- Given exercise -
Leave the pictures out. Retype exactly the lines below from the one containing "Write the bpy" through the one containing "from mathutils import Vector, Matrix", and no others.

Scene modeling code data:
┄┄┄┄┄┄┄┄┄┄┄┄┄┄┄┄┄┄┄┄

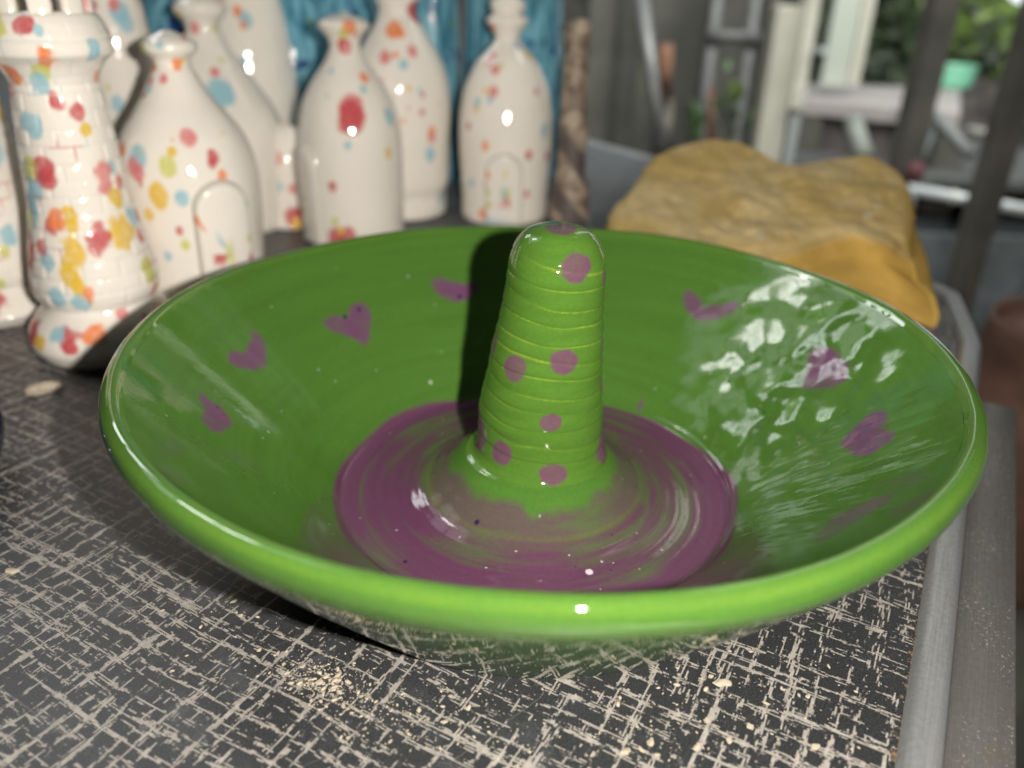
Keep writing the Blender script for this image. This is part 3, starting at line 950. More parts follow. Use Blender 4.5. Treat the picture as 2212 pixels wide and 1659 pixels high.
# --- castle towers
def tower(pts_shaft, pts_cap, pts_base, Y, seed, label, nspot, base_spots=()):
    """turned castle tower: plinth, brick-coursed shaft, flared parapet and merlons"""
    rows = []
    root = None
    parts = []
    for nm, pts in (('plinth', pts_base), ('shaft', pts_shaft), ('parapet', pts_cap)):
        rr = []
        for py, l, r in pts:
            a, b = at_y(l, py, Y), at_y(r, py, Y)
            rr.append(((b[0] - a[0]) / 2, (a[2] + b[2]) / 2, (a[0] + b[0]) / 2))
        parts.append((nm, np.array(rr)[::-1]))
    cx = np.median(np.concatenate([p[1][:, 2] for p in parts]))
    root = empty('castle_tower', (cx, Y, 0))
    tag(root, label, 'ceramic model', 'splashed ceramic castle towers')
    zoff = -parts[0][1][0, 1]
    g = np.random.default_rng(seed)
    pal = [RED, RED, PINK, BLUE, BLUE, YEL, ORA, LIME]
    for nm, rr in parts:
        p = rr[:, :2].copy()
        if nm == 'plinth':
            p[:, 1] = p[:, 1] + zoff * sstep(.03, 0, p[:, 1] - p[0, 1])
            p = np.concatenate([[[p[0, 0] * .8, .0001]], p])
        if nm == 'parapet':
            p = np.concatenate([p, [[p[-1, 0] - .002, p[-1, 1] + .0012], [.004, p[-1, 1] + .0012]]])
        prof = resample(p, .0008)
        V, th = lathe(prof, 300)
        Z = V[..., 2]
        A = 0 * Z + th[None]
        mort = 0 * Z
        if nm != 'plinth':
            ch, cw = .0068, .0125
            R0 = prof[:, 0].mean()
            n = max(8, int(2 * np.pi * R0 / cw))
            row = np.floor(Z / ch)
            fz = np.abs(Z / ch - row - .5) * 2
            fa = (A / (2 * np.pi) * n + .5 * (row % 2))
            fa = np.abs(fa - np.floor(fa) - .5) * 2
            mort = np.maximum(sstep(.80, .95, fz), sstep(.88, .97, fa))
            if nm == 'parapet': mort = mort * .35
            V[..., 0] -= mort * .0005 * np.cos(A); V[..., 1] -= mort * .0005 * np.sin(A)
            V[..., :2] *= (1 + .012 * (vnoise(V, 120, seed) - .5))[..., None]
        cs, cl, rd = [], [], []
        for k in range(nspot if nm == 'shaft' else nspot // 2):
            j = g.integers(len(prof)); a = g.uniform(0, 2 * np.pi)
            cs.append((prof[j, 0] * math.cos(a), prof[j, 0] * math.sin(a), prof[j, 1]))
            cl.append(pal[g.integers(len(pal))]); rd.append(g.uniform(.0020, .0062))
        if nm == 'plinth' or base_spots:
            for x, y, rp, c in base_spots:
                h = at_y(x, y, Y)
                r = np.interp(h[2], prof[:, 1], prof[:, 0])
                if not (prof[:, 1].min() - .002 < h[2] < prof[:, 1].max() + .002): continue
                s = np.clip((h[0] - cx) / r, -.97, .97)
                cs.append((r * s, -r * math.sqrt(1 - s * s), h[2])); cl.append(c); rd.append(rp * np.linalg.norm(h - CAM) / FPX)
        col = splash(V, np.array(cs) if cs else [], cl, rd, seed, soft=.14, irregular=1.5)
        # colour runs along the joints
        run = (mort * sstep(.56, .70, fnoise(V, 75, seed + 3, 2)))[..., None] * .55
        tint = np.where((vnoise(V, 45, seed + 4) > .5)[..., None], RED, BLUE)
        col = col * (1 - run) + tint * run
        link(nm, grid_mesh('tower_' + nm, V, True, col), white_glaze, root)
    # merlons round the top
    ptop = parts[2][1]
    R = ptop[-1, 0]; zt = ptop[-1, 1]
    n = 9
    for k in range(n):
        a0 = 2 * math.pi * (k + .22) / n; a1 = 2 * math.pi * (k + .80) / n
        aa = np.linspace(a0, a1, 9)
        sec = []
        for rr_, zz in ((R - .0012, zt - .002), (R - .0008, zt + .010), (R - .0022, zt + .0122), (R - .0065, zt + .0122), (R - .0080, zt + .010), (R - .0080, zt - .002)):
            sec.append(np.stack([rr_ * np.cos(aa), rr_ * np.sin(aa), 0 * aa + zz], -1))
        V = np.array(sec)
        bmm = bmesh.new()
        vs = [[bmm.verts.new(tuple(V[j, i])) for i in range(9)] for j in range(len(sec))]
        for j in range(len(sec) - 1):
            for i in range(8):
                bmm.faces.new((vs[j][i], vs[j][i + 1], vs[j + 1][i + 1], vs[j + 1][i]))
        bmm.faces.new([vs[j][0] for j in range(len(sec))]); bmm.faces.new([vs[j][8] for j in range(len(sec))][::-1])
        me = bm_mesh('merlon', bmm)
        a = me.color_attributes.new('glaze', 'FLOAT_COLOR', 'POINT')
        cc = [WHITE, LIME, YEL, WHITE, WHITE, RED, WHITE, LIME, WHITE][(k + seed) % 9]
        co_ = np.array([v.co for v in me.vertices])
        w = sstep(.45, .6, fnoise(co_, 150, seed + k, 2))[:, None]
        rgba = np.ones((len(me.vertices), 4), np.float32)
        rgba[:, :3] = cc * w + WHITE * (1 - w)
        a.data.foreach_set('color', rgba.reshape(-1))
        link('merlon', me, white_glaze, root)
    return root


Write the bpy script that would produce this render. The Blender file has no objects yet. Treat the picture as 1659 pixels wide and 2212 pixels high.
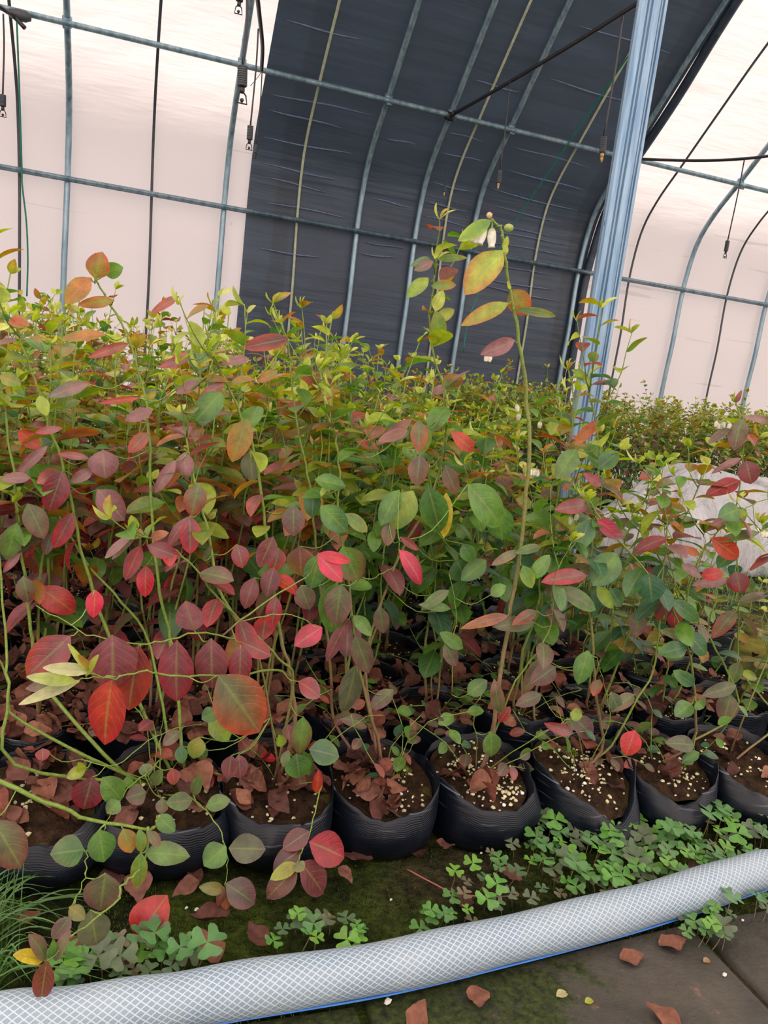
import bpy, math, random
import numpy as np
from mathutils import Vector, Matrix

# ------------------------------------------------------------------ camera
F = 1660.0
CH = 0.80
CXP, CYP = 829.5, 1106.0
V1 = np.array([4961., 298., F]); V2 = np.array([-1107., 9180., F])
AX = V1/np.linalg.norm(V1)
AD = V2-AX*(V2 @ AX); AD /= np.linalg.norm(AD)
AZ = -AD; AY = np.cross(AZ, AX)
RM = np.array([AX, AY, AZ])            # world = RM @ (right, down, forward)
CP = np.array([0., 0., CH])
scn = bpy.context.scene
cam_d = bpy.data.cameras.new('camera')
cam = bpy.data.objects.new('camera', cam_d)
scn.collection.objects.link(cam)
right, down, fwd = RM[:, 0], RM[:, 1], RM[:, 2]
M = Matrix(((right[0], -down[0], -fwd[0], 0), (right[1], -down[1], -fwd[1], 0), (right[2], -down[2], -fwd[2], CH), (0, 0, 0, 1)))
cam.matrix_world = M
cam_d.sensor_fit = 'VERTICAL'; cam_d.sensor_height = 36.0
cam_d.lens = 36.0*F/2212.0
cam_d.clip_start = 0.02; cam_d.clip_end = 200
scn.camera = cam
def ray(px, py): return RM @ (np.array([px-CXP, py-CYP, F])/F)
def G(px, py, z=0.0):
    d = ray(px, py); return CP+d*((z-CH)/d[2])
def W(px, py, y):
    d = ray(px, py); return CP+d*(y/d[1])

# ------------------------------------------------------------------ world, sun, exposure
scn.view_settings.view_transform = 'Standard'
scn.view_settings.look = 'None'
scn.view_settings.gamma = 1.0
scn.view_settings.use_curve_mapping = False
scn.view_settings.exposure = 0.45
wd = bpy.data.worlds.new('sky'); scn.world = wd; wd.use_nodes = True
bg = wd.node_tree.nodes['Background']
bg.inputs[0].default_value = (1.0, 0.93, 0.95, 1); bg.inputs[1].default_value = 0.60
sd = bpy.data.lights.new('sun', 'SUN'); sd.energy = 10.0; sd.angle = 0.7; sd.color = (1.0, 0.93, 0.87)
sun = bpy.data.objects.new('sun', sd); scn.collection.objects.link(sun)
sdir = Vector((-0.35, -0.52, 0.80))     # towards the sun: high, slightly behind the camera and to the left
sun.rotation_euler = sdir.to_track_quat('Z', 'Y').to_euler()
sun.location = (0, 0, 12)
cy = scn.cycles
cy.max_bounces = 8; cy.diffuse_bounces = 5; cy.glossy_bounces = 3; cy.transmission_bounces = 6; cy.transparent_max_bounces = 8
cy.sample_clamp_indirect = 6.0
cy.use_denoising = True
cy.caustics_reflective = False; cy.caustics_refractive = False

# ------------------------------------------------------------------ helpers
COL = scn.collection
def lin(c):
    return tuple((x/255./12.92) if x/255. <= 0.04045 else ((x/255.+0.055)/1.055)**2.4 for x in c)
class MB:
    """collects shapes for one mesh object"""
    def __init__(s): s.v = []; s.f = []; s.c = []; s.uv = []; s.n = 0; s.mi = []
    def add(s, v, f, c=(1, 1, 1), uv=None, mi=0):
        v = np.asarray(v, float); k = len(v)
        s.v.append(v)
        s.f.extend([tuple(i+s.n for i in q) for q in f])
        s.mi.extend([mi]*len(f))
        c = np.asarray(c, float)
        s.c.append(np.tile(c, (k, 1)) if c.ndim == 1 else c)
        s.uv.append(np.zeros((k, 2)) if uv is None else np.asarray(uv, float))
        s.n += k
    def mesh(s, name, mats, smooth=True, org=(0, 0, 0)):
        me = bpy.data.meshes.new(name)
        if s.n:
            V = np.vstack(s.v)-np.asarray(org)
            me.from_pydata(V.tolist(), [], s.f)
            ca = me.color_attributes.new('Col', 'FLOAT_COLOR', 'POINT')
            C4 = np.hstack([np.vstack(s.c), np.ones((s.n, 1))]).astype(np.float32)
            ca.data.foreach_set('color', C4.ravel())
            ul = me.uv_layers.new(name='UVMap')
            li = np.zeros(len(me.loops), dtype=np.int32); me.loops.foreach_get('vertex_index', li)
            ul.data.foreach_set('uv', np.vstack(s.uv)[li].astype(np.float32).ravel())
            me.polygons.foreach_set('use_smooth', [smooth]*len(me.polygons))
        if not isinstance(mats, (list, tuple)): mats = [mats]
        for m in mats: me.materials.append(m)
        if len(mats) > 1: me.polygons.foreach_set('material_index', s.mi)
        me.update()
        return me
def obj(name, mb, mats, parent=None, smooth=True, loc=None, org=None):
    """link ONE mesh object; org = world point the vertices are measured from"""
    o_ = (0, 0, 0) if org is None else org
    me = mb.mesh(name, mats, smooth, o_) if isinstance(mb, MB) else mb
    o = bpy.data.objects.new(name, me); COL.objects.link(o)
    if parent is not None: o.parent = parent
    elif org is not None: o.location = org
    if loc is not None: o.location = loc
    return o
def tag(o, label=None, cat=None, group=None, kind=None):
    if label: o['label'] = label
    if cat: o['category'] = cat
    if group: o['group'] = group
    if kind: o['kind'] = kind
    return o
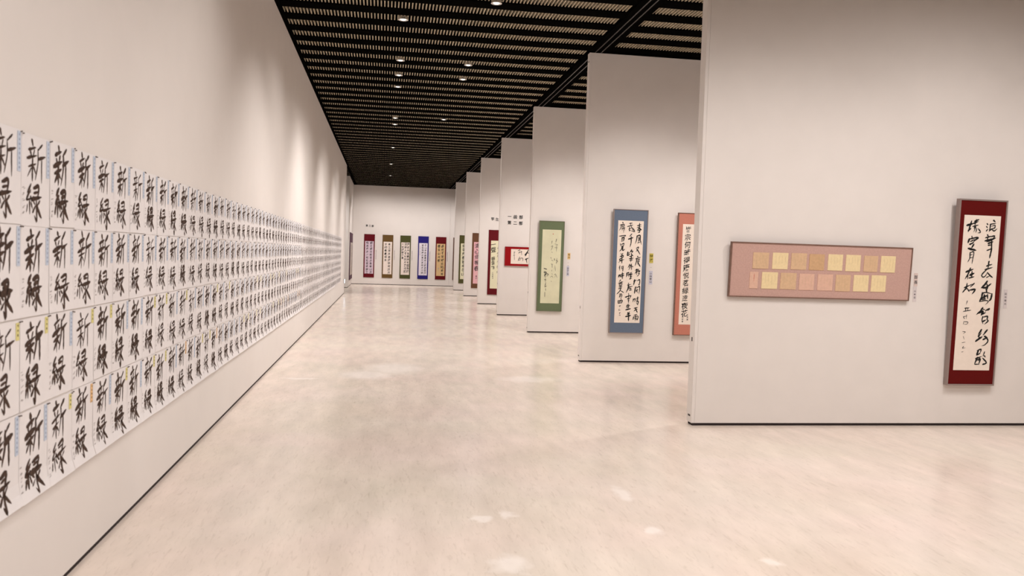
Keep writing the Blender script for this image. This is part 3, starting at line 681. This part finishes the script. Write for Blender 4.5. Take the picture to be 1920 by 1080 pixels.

┄┄┄┄┄┄┄┄┄┄┄┄┄┄┄┄┄┄┄┄

- Result of the task -
Write the bpy script that would produce this render. The Blender file has no objects yet. Treat the picture as 1659 pixels wide and 2212 pixels high.
import bpy, math, random
import numpy as np
from mathutils import Vector, Matrix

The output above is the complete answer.